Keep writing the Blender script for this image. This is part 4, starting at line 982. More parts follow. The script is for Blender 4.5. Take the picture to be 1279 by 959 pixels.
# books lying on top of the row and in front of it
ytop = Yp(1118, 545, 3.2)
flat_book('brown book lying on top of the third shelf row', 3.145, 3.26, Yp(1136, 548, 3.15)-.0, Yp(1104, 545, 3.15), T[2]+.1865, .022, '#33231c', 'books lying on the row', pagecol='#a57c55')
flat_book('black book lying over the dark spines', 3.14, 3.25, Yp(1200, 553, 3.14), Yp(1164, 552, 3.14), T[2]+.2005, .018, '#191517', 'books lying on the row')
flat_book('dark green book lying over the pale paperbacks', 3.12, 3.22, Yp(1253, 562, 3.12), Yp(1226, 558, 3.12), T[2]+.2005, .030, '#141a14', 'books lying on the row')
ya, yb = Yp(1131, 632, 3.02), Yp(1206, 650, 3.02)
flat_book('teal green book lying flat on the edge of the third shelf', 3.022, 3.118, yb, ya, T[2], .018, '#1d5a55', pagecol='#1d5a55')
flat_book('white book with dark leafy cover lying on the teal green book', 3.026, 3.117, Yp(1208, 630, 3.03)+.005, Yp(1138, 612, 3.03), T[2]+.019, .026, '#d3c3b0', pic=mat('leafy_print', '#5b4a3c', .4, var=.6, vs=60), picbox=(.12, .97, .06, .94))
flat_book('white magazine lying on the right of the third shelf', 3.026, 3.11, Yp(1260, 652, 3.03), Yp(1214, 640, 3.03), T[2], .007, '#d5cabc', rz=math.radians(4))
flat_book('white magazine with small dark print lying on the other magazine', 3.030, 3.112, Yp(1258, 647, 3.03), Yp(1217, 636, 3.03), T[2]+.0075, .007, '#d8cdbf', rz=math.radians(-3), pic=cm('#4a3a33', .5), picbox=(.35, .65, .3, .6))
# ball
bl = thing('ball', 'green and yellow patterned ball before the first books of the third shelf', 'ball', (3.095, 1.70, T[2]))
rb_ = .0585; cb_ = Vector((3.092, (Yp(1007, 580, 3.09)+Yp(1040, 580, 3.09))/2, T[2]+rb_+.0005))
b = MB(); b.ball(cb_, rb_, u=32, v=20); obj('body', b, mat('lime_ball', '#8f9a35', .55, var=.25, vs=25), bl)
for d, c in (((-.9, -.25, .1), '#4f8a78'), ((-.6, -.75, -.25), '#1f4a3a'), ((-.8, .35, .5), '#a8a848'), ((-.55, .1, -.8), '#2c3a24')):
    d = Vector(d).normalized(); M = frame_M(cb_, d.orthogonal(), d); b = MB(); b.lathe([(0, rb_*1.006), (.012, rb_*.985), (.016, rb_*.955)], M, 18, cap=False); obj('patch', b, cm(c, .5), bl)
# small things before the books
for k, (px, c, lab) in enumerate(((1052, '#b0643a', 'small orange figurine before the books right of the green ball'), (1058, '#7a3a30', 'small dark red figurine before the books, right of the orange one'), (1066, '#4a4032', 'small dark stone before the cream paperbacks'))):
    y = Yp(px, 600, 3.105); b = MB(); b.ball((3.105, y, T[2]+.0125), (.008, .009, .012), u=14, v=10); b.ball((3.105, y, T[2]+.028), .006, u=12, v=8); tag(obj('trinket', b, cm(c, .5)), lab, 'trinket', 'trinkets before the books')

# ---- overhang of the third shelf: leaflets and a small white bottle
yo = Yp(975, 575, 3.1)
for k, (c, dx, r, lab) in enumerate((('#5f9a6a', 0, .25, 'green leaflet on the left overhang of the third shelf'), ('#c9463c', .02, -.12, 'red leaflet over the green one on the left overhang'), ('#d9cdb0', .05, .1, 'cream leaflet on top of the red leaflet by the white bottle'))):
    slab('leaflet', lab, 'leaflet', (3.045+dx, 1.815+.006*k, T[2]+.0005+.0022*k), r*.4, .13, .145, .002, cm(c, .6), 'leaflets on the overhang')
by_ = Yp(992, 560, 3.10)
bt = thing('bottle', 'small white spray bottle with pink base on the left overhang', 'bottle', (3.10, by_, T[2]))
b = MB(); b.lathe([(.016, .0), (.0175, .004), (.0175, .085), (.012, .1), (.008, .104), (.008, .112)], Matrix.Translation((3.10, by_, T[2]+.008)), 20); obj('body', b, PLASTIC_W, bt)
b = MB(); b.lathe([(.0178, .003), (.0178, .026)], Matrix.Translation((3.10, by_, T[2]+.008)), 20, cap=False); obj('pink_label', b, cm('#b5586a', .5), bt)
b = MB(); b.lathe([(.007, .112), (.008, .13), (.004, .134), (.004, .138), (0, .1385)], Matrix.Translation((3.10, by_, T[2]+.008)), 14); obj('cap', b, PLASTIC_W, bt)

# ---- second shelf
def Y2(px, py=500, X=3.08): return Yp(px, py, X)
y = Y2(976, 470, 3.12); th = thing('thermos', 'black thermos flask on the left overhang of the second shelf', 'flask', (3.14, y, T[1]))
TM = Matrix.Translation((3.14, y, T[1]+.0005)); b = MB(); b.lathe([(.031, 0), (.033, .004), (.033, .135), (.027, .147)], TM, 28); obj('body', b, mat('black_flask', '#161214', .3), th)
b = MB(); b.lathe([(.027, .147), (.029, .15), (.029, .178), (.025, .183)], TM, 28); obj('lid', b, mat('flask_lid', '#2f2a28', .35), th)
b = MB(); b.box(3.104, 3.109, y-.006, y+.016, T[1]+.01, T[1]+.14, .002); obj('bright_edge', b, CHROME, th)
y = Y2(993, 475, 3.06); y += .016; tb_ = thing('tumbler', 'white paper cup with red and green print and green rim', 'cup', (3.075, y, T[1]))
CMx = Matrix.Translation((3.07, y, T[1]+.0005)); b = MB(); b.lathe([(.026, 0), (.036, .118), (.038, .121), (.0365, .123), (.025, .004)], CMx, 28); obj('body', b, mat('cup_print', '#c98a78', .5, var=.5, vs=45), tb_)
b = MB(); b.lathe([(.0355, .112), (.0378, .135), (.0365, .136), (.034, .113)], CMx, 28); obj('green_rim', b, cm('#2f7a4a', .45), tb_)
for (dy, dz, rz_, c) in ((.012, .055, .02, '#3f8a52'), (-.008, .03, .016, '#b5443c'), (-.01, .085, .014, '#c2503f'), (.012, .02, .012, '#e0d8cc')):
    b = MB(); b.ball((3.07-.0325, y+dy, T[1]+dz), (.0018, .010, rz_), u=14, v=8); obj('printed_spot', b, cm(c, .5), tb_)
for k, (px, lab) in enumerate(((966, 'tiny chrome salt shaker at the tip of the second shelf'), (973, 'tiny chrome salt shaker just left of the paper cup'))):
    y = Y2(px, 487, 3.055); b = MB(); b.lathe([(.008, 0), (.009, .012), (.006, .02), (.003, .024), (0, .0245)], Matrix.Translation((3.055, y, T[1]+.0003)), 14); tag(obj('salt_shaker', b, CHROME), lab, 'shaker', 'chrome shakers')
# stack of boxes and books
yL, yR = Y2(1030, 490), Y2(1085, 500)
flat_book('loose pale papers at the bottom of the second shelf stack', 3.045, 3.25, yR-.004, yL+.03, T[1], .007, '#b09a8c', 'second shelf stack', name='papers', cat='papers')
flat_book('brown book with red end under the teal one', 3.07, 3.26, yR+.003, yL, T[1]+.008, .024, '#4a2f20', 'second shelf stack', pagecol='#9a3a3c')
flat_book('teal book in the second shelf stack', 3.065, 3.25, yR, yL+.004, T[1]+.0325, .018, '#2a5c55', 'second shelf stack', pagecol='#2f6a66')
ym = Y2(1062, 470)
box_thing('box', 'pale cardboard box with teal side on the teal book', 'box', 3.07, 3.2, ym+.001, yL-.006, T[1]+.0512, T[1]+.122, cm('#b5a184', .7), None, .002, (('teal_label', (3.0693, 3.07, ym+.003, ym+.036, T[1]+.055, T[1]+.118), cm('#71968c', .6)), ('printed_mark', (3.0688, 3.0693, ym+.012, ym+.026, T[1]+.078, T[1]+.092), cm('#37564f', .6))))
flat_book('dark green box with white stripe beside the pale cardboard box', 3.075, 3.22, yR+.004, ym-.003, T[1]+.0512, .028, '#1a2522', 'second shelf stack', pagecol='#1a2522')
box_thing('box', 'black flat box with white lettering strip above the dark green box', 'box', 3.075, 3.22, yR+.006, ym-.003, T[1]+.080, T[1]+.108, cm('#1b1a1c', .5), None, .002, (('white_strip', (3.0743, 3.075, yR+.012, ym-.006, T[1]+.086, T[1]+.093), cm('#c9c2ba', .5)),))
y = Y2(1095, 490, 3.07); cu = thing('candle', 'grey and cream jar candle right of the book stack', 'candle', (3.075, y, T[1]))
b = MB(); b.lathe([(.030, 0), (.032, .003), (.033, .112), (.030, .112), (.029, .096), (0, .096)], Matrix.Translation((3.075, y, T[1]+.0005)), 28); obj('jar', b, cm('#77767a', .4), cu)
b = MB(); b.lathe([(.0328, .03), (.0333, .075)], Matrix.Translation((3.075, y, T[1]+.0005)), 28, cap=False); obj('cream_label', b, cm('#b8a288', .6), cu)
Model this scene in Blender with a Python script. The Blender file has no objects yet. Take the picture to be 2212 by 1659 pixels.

****

◆ Task goal: Search the listing for the word "script". Copy every line in which it occurs.

◆ Reply to the exercise:
Keep writing the Blender script for this image. This is part 4, starting at line 982. More parts follow. The script is for Blender 4.5. Take the picture to be 1279 by 959 pixels.
Model this scene in Blender with a Python script. The Blender file has no objects yet. Take the picture to be 2212 by 1659 pixels.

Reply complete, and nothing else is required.